- Thu Oct 29, 2020 5:30 am
#89246
It seems like "wdev" stands for "wireless" "wifi" or "wlan" device.
What I can see from the interface to lwip, it's memory buffer for sending and receiving frames. So I guess it's required.
There are various ways to regain A LOT of DRAM memory though, making this amount for "wdev" no longer an issue. The most important one is that everything you use (variables and their storage, initialised or unitialised) are copied to DRAM before your code starts.

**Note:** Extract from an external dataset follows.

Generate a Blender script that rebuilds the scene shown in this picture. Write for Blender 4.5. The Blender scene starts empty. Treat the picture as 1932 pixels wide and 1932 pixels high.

The problem is you can make them completely "const" but that is not enough to make them NOT end up in DRAM. You explicitly need to make the variables of storage in section ".flash.rodata". That's enough though, if you use an initialiser, make sure you declare an array and not a pointer. If you declare
Code: Select all__attribute__((section(".flash.rodata"))) const char *test = "test";
the value of "test" will still end up in DRAM, so do it this way:
Code: Select all__attribute__((section(".flash.rodata"))) const char test[] = "test";
Then, anything you put in flash (and not copy to DRAM) must be referred to as 32 bit words. You cannot address a single byte or 16 bit word. Also the 32 bit word needs to be 32 bit aligned (i.o.w. bit 0 and 1 need to be zero).
Also I am not sure the "standard" linker config file exactly names it that way, it could be the section is named otherwise or not even present, I guess the others here could extend on that.
It's very well possible make an environment of tools around this that make operation "seemless". The SDK has an "snprintf" version that should do this (but I tried once and got a crash, so I don't trust it). For myself I have a set of functions that allows me to use "flash" strings almost as if their in DRAM. This saves me something like 20 kbytes, without it, I would have been stuck a long time ago.